As I noted in the panel discussion on OCR and scanning at
the Dynamic Text conference, the power to read "tif" and
other image file formats such as "pcx" constitutes a
significant difference between earlier OCR efforts with Kurzweil
machines such as the 4000, and newer approaches that
incorporate the peripherals associated with desktop
publishing. Earlier efforts resulted in a final, or
"finished," product, a machine readable, often frustratingly
inaccurate version of a book; now, by applying an OCR
application to an image file, it is possible to
scan the book and in time apply newer and presumably
improved OCR programs to the same file, producing better
and more accurate machine readable versions. The 5100, like
the Calera Truescan, will support this approach.
One of the programs that I mentioned at the session on
OCR was Ibase's "Irecognize," essentially an enhanced editor
for Truescan, that allows for comparing the bitmapped image
of the original scanned document with the version resulting
from OCR. It seems to me that such a program may signify
the direction that OCR and scanning documents will take. As
the capacity for inexpensive data storage increases, as
through optical disks, and as data compression techniques
improve, it is probable, it seems to me, that we will be
able to compare a very detailed image of original
documents with the machine readable counterpart. Currently,
there is already a sizeable industry devoted to scanning
(without OCR) documents for companies wanting "paperless"
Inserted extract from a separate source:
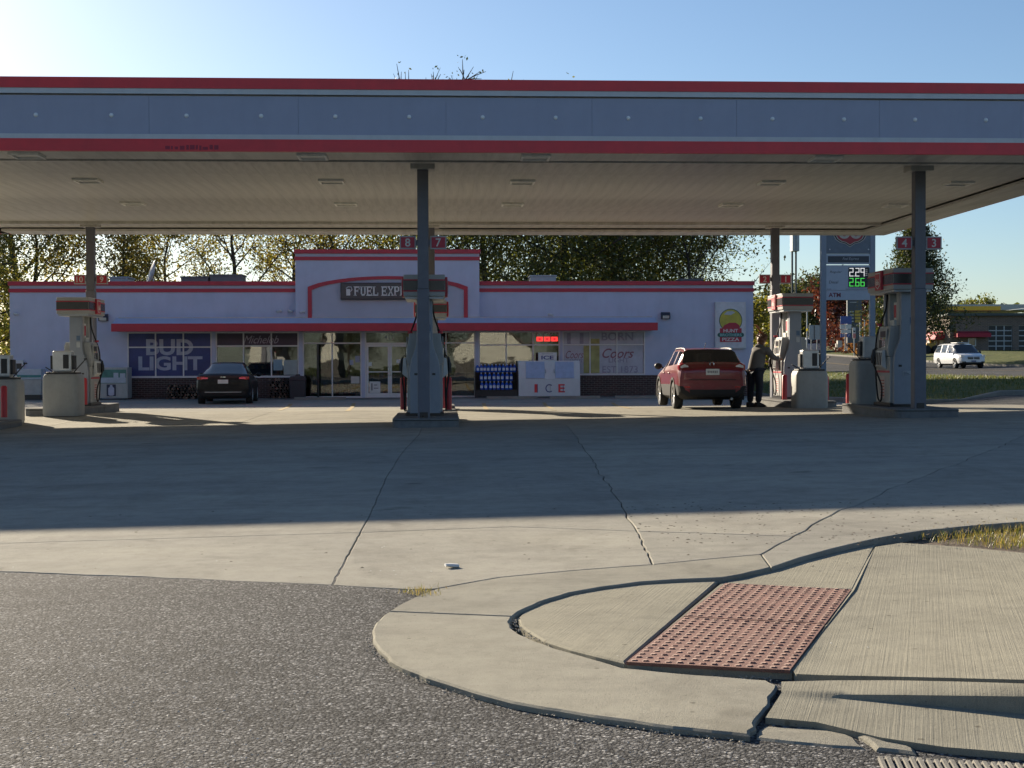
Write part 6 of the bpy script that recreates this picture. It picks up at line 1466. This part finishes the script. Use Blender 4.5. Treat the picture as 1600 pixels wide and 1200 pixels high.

offices; they generally link image files to conventional
database programs that contain index terms and so forth; the
next step, of linking the machine readable version of a
document to the image of the original document, appears
not to be, technically, a great one--given sufficient storage.
Given such a scenario, the tedious and herculean efforts
now being planned by the Text Encoding Initiative may be misplaced
or missdirected.
With that shot fired, let me just add, returning to
the ever changing area of product information, that Kurzweil
has just introduced Accutext, a program intended for
Macintoshes with 5 mgs. of memory. I hope soon to have
more information on the 5100, Accutext, and
another new product, Innovative Software from Inovatic,
which I shall bring to the attention of Humanists.